NORTHRIDGE—Brent’s Deli owner Ron Peskin greeted each customer with the golden hands of a lifelong delimeister.
For the patriarch of Brent’s Delicatessen & Restaurant, a warm rugalah embrace is as heartening as a colossal corned beef on rye. “It’s a very haimish, a very haimish place,” said Peskin, dropping a Yiddish ingredient to describe the folksy, down-to-earth magnet for deli mavens across Los Angeles. “Family-friendly.”
In 41 years, Brent’s Deli has grown from a mini-mall sandwich outpost to one of the top delis in the nation, with restaurants in Northridge and Westlake Village.
In October, it was rated best L.A. deli by Los Angeles magazine. For 15 years, the Zagat Survey has ranked Brent’s as the No. 1 deli in L.A. “Fans feel like they `died and went to pastrami heaven,” according to last year’s Zagat guide.
Outside the famous green awning at Parthenia Street and Corbin Avenue in Northridge, motorists hunt for parking as delivery trucks inscribed with “Hungry people eat (at) Brents” roll out sandwich platters from San Diego to Santa Barbara. Inside, diners pack plain green booths with a palpable air of pure food lust.
On a wall hangs a ceremonial fireman’s axe, a tribute from emergency workers fed after the 1994 Northridge Earthquake. Nearby hang mementos from Gov. Arnold Schwarzenegger and the Foo Fighters rock band. “It is the place to go in Northridge,…the best deli in L.A.,” said Councilman Greig Smith, a 25-year regular seated over a tub-size Cobb salad with blue cheese. “The cabbage soup — it’s phenomenal.
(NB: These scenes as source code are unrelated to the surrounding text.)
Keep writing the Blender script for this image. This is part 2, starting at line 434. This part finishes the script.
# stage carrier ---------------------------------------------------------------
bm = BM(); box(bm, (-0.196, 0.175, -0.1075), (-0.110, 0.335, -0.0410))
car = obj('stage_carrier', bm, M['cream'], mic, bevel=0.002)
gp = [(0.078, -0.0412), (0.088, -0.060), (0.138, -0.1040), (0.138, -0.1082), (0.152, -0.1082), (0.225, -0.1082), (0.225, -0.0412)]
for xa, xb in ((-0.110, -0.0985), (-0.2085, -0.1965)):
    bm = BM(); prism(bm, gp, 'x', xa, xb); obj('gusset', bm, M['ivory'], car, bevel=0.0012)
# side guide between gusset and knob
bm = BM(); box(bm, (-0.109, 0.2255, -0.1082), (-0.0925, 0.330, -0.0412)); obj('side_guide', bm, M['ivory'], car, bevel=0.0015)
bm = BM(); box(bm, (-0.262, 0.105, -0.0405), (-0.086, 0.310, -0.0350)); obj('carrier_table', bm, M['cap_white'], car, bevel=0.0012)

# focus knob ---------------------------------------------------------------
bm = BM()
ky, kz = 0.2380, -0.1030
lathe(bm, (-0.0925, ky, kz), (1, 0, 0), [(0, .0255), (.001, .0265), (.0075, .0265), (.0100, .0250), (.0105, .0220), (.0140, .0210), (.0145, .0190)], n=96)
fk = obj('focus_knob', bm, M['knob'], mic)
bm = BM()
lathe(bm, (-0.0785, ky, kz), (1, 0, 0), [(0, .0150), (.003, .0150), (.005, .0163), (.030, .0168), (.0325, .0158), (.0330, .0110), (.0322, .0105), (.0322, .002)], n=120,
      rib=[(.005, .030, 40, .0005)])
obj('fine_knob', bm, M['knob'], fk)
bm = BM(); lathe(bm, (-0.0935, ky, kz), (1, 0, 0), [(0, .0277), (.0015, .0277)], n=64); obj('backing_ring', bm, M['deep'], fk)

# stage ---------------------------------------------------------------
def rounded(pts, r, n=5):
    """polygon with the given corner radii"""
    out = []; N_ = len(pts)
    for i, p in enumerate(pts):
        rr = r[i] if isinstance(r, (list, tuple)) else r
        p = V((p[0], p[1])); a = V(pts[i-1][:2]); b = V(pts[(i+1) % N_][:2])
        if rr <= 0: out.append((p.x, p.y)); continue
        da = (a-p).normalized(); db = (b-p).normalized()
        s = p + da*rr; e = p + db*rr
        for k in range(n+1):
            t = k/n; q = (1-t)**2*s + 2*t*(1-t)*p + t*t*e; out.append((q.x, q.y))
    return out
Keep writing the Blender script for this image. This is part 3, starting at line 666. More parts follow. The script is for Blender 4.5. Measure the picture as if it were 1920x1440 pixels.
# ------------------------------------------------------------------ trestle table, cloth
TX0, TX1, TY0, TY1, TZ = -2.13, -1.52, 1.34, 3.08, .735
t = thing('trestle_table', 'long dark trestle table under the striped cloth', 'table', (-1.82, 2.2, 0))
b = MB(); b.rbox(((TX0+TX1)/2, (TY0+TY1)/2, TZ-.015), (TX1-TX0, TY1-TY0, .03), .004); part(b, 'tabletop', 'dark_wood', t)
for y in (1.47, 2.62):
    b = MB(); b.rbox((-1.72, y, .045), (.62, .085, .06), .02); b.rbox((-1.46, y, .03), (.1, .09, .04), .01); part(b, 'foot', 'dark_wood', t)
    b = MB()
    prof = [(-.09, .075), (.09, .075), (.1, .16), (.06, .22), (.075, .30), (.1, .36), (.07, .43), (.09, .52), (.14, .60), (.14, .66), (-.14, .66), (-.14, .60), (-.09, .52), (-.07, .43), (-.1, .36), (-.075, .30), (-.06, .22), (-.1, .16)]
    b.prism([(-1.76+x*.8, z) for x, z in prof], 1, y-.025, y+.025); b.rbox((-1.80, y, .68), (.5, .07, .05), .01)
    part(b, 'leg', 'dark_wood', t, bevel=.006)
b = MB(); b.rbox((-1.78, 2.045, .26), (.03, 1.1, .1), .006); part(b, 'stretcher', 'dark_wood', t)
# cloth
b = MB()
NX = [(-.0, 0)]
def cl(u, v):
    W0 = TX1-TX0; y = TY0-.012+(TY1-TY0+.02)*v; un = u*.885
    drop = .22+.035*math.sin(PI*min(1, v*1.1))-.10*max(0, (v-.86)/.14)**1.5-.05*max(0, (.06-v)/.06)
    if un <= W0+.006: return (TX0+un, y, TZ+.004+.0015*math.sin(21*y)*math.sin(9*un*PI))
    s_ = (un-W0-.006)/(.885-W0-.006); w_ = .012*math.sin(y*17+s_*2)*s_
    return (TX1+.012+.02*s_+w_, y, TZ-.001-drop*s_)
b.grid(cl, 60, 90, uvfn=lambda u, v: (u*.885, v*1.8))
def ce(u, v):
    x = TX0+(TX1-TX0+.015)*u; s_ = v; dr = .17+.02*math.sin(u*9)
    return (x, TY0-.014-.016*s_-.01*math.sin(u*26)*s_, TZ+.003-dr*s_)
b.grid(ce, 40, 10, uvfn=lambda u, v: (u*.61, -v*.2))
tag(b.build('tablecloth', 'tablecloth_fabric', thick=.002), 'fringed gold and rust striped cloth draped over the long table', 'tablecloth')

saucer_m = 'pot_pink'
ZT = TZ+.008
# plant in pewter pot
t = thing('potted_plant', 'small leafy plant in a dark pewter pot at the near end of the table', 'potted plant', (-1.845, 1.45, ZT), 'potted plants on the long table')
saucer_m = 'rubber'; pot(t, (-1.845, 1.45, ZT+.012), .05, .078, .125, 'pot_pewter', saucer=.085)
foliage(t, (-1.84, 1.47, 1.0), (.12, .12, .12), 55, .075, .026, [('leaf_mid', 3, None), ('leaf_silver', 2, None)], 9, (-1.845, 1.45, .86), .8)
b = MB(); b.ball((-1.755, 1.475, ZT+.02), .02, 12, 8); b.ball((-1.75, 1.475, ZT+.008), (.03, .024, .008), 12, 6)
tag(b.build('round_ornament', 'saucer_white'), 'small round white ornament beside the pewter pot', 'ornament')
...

And the sandwiches; you could eat off of them for a week.”
“Just like my grandmother used to make,” added Marv Smith of Chatsworth, eagerly awaiting soup centered with a light-but-firm matzoh ball “the size of a softball.”
A native of Cleveland, Peskin moved with his family after World War II to Los Angeles, where he graduated from Van Nuys High School in 1959.
While in high school, he earned his chops working at his uncle’s Linker’s Deli in Sherman Oaks, and later Art’s and Mort’s delis.
In 1969, he scraped together $1,800 to put down on a tiny deli-by chance named after his 3-year-old son, Brent-in a remote strip mall backed by orange groves.
“I didn’t let anybody make a sandwich the first year and a half…because I didn’t trust anybody,” said Peskin, 66, a gregarious man with a gray stubble goatee. “Now, I got good people working for me. It’s gotta be the best, gotta be. Otherwise, I get a bit meshugeneh” – or nuts.
Over the years, his Northridge Brent’s went from nine workers to 150, while a breakfast special went from 59 cents to $10.25 for bacon and eggs.
Each day, cooks listening to Mexican cumbias cook up 10 roasting chickens, 24 turkeys, 16 briskets, 250 pounds of corned beef, 250 pounds of pastrami and 500 pounds of spuds for the deli’s renowned potato salad and amber fries. An additional 75 pounds of chicken a day goes into its restorative chicken soup. And that doesn’t include the homemade blintzes, cheesecake, lemon bars and top-selling brownies.
“You want something fantastic?” said Peskin, walking by a freshly baked chocolate chip cookie the size of a saucer. “Taste that.”
“The reason the food’s so good is we use the same recipes all the time-Ron’s recipes,” said Rudy Miranda, the Northridge deli’s head chef. “My good boss-why I’m here 25 years.”
Brent Peskin now manages the Northridge deli, while his sister, Carie, and her husband, Marc Hernandez, manage the Westlake Village deli that went gangbusters after opening in 2006. Ron Peskin’s wife, Patricia, handles the books.
“I think I’m most proud of the family, how they actually work together, their chemistry, their work ethic,” said Peskin, kvelling over his creation.